**What you need to do**
Take the material below and write it all out again exactly.

-*-

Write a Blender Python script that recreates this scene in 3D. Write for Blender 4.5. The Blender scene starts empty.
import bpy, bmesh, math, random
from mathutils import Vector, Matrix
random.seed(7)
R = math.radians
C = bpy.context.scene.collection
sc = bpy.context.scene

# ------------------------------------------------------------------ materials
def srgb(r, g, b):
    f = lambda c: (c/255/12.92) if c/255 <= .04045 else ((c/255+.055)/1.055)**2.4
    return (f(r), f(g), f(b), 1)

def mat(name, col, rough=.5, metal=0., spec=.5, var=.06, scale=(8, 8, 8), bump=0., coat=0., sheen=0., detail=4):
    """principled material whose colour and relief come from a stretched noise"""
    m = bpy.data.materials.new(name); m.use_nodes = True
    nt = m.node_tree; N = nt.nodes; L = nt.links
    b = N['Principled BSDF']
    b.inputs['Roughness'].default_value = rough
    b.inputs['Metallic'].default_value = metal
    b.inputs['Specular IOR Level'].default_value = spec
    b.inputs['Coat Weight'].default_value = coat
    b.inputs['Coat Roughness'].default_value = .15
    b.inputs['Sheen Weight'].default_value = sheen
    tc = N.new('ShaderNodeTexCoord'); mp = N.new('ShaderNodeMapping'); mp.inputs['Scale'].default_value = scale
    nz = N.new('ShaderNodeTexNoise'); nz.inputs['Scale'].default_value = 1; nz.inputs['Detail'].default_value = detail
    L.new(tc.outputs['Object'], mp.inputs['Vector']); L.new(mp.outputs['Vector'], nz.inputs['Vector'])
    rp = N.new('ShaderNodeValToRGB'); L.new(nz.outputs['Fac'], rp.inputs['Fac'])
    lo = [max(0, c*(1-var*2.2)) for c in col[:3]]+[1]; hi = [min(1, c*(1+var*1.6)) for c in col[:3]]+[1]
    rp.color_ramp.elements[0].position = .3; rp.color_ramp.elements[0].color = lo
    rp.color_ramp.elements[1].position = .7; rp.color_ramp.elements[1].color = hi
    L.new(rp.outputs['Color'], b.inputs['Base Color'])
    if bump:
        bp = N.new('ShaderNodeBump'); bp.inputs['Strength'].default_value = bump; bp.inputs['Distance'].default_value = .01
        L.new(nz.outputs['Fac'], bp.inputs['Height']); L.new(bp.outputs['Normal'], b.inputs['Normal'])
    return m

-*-

**Problem solution**
Write a Blender Python script that recreates this scene in 3D. Write for Blender 4.5. The Blender scene starts empty.
import bpy, bmesh, math, random
from mathutils import Vector, Matrix
random.seed(7)
R = math.radians
C = bpy.context.scene.collection
sc = bpy.context.scene

# ------------------------------------------------------------------ materials
def srgb(r, g, b):
    f = lambda c: (c/255/12.92) if c/255 <= .04045 else ((c/255+.055)/1.055)**2.4
    return (f(r), f(g), f(b), 1)

def mat(name, col, rough=.5, metal=0., spec=.5, var=.06, scale=(8, 8, 8), bump=0., coat=0., sheen=0., detail=4):
    """principled material whose colour and relief come from a stretched noise"""
    m = bpy.data.materials.new(name); m.use_nodes = True
    nt = m.node_tree; N = nt.nodes; L = nt.links
    b = N['Principled BSDF']
    b.inputs['Roughness'].default_value = rough
    b.inputs['Metallic'].default_value = metal
    b.inputs['Specular IOR Level'].default_value = spec
    b.inputs['Coat Weight'].default_value = coat
    b.inputs['Coat Roughness'].default_value = .15
    b.inputs['Sheen Weight'].default_value = sheen
    tc = N.new('ShaderNodeTexCoord'); mp = N.new('ShaderNodeMapping'); mp.inputs['Scale'].default_value = scale
    nz = N.new('ShaderNodeTexNoise'); nz.inputs['Scale'].default_value = 1; nz.inputs['Detail'].default_value = detail
    L.new(tc.outputs['Object'], mp.inputs['Vector']); L.new(mp.outputs['Vector'], nz.inputs['Vector'])
    rp = N.new('ShaderNodeValToRGB'); L.new(nz.outputs['Fac'], rp.inputs['Fac'])
    lo = [max(0, c*(1-var*2.2)) for c in col[:3]]+[1]; hi = [min(1, c*(1+var*1.6)) for c in col[:3]]+[1]
    rp.color_ramp.elements[0].position = .3; rp.color_ramp.elements[0].color = lo
    rp.color_ramp.elements[1].position = .7; rp.color_ramp.elements[1].color = hi
    L.new(rp.outputs['Color'], b.inputs['Base Color'])
    if bump:
        bp = N.new('ShaderNodeBump'); bp.inputs['Strength'].default_value = bump; bp.inputs['Distance'].default_value = .01
        L.new(nz.outputs['Fac'], bp.inputs['Height']); L.new(bp.outputs['Normal'], b.inputs['Normal'])
    return m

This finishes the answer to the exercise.